Welcome

When I speak to women of color in the academy, regardless of their discipline, I hear similar stories. Many of us expect to deal with sexism and racism in "the academy", especially when one considers that there are so few women or people of color (much less women of color) in most departments. This knowledge does not, however, prepare us for the sense of isolation that often accompanies this reality. Last year I had the privilege of attending a Colloquium of Black Women Philosophers. Imagine that! There were enough Black women with PhDs in Philosophy to have a colloquium! When reporting on the event the Chronicle focused on the number of empty seats. I, on the other hand, was ecstatic to find that there are 30 of us in existence, and about a dozen more in the pipeline. While these are not huge numbers, the implication of our existence must not be under-estimated. The truth is that the number of women of color acquiring PhDs is increasing, so we are out there and our numbers are growing. Not only are more of us getting PhDs and faculty positions, we are also becoming deans, provosts, and college presidents.

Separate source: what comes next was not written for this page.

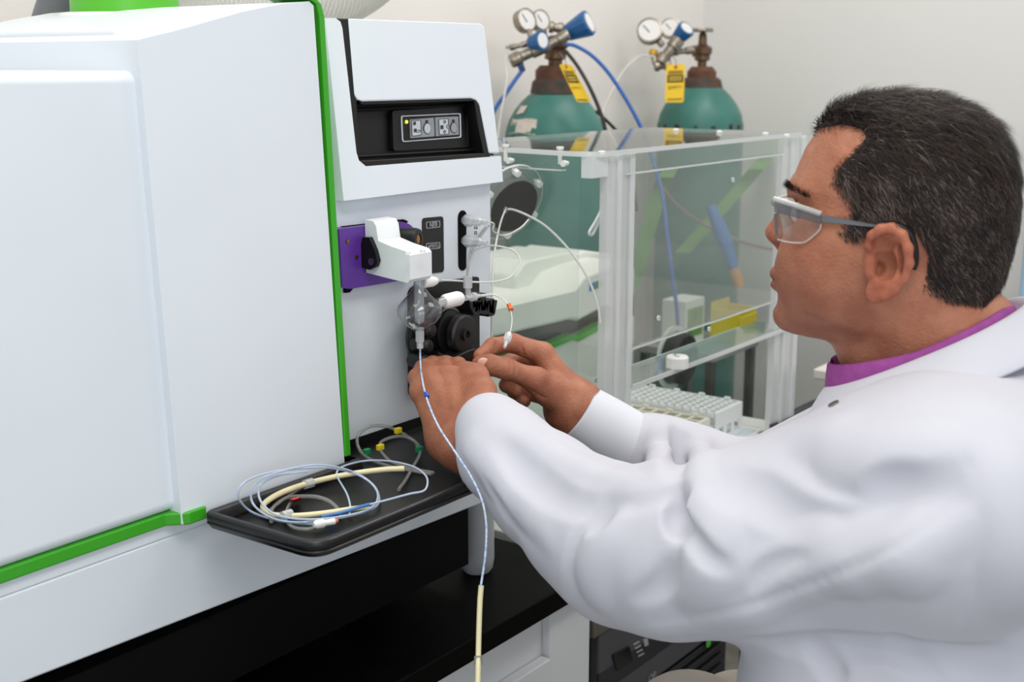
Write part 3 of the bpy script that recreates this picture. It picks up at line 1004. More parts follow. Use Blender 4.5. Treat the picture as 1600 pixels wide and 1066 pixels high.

At this critical stage, it is important for us to create networks of support, share information, and let other sisters who are in the pipeline know that they are not alone in the struggle. The possibilities of what can come out of this kind of community-building are endless. Thanks to modern technology it has become much easier to traverse the boundaries of time and space allowing us an opportunity to network in ways that may not be possible in our work environments. I will share my stories and ask you to share yours. We will raise questions and find the answers together. You should also feel free to post information about conferences, job opportunities and any other information that you think might be useful to the community. Happy Posting!

Topic of the Week

Please share stories of your graduate school experience. Whether you have crossed that river or are just wading in, there are lessons to be learned from our collective struggles. You are not alone!

Sunday, March 22, 2009

Finding My Voice

I have always struggled to define my voice as an academic. In graduate school I was often critiqued for being insufficiently "philosophical". When I took classes in other divisions like Political Science or Sociology I was "too philosophical". When I completed the PhD I began to explore other areas and ways of writing and discovered that I had worked so hard to do what was needed to get the PhD that I had seemingly lost my own voice in the process. My writing was now "too technical" and dense, my ideas "too complicated". Now that I am shifting towards retention and education I am finding that my work lacks some of the concrete applicability that is required. I no longer know who my audience is or who I want it to be. While I have continued to win research grants and present in conferences, I often feel "homeless". I never quite fit in and am always conscious of the gaps. I do not know where my ideas are supposed to live or who they are supposed to live with. So many of my friends are publishing and have found their academic "homes" in tenure track positions. When I made the decision to eschew that well-worn path I had not, at the time, realized the full ramifications of that decision. I did not understand that I was leaving so much of what was familiar behind. I have had to learn so many new languages. I have had to traverse and navigate "alien" circles. I am a philosopher turned administrator... In some ways this is perfect for me, but in other ways it is confusing and alienating. Who are my colleagues? What do I read? Where do my ideas live? When I made the decision not to look for a faculty position I felt like a maverick, I was excited about the possibility of building my own academic "home". The tricky thing is that no one can do this alone. The bigger trick is that you have to be very creative in figuring out exactly who to ask for help. My current "team" consists of: deans, scholars from various disciplines and institutions, non-profit workers, community activists, provosts, public school teachers, college support personnel, students, artists... These are my unlikely neighbors and now I have to do the work of sorting and figuring out how they all fit together in helping me to construct my new home.